Monday, January 20, 2014

What is the value of a Liberal Arts Education?

I graduated with a B.A. in History Education over twenty years ago. When I finished my degree I had 150 credit hours. My degree required less than 130 credit hours, but I took extra courses because of my educational goals. My courses were quite broad. I had several courses in the humanities, social sciences, and the sciences. One of my favorite courses was a World Literature course. We read many of the great authors of Western Civilization: Homer, Plato, Aristotle, St. Augustine, Dante, Vergil, John Milton, and many others. It was my first introduction to the great authors of Western Civilization and I have reread these works many times since this time. For example, I have been reading Dante's Divine Comedy the last six months. I am truly thankful for this broad educational experience. It gave me the skills of reading, writing, listening, speaking, thinking, and conversation. It laid the foundation that I have been building on for the last twenty or more years.

Today, very few students pursue a liberal arts education. Colleges and universities have become more and more specialized. Students and parents want students to pursue majors that will result in a high-paying salary. Scientism is prevalent in both the academy and society. The view that scientific knowledge is the only valid knowlege or the method of truth. Education has become more technical than humanistic. It is more like training than education. Our society needs students who have been educated in the liberal arts. It will provide the tools they will need to pursue learning all their life.

When I graduated with by B.A. in History Education, it was not the end of education, but the beginning. One cannot become educated in four years of college. It takes a whole life to become educated. A liberal arts education helps the students acquire the arts of learning. The student should be able to learn on their own once they graduate. As Aristotle said, education is not for the youth. College is just an introduction to the learning experience.

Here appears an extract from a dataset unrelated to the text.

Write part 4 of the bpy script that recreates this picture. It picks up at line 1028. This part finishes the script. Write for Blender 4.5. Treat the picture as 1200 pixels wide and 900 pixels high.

The problem with a career oriented learning is that it is just training for a job. Most people will have more than 2-3 careers in their life. Many people will have more job changes in their life. Most people do not end up in careers they majored in. This type education does not prepare the student for using their leisure hours wisely. A liberal arts education, in contrast, prepares the student for all the changes of the market place. It teaches them how to use their time wisely. It helps them to pursue a life of wisdom. I have never regretted pursuing a liberal arts education.